À la fin de ce texte, on retrouve une véritable obsession de la liberté de conscience, car « la servitude de la Loi n'est pas nécessaire pour la Justification (Galates 5,1) », mais sans aucun laxisme. Il y a un vrai souci de l'ordre dans les assemblées, mais aussi une méfiance à l'égard de nouveaux rites, d'un culte semblable au culte lévitique. En même temps, des modifications de pratiques ont été apportées – sans raison – comme on l'a vu pour le refus de la communion sous les deux espèces.
Conclusion de la Confession d'Augsbourg
Le rédacteur de la C.d'A. remarque qu'il aurait pu alléguer bien d'autres erreurs ou abus. Il n'a pas voulu céder à la prolixité. Il ajoute qu'il n'a eu l'intention de ne blesser personne mais de s'en tenir toujours à l'Écriture. « Nous avons décidé de remettre par écrit les articles ci-dessus, pour exposer publiquement notre Confession et notre Doctrine. Si quelqu'un la trouve insuffisante, nous sommes prêts à lui fournir une plus ample déclaration, appuyée de preuves tirées des saintes et divines Écritures ». Cette adresse à l'empereur est signée par sept princes et villes de l'empire.
Le long texte de Melanchthon (139 p.) est plus riche que cette manière de résumé commenté.
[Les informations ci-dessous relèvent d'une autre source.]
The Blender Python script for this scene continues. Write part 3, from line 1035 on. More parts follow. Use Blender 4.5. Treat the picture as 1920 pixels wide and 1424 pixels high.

Il a semblé néanmoins utile d'attirer l'attention des lecteurs d'un dossier sur l'œcuménisme sur ce qui constitue la base première de la séparation. On peut regretter que l'incompréhension ou l'intransigeance de certains responsables religieux, les conditions historiques, y compris des relations de l'Empire de Charles Quint et du pape Clément VII, au moment de la Diète d'Empire, tenue à Augsbourg en 1530, pour régler ce qui semblait un schisme, ait précipité une rupture, dont on pourrait espérer sortir.
Marcel Bernos
1 – Éditions Le Centurion,
Paris et Labor et Fides, Genève, 1979, 139 p.
2 – Alors évêque d'Autun et Président de
la Commission épiscopale pour l'Unité.
3 – Il y aura controverse entre Luther
et Érasme, celui-ci s'éloignant de celui-là, jusqu'à la rupture.
4 – Cf. L'Instruction Redemptionis
Sacramentum (25 mars 2004) chap. 4,4, § 100 à 104.
5 – Parfois avant les 15 ans canoniques
et donc la capacité de discernement de l'engagement.